So as much as I try to be a good person, it's hard not to enjoy it when the Yankees, who too often get what they want, don't. Who doesn't like to see the rich, spoiled high school beauty queen getting hit with a pie in the face?

The Yankees' best starting pitcher, Chien-Ming Wang, hurt a foot ligament running the bases last week in Houston. Initially expected to miss ten weeks, Wang now might have to miss the rest of the season.

It's the latest disaster for the star-crossed Yankee pitching staff. They get their aces cracked more often than a poker player on a losing streak.

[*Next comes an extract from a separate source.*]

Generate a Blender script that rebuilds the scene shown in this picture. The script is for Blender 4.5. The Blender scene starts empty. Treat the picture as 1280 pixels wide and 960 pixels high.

First the Yanks backed up the money truck for Carl Pavano only to watch him sit out for nearly two years with an unending series of injuries. By the end of that debacle, Yankee fans wanted Pavano's head on a spike. Even his teammates, many of whom regularly play hurt, were privately disgusted.

The Bronx Bombers broke open another bank vault to get Randy Johnson, but he didn't last either. Then Yankee hero Roger Clemens decamped for his native Texas. And his valet Andy Pettitte went too!

What hurt just as bad were the pitchers they didn't get. They lost out to Boston in the Daisuke Matsuzaka derby and had to watch their crosstown rival Mets sign two Cy Young Award winners in Pedro Martinez and Johan Santana.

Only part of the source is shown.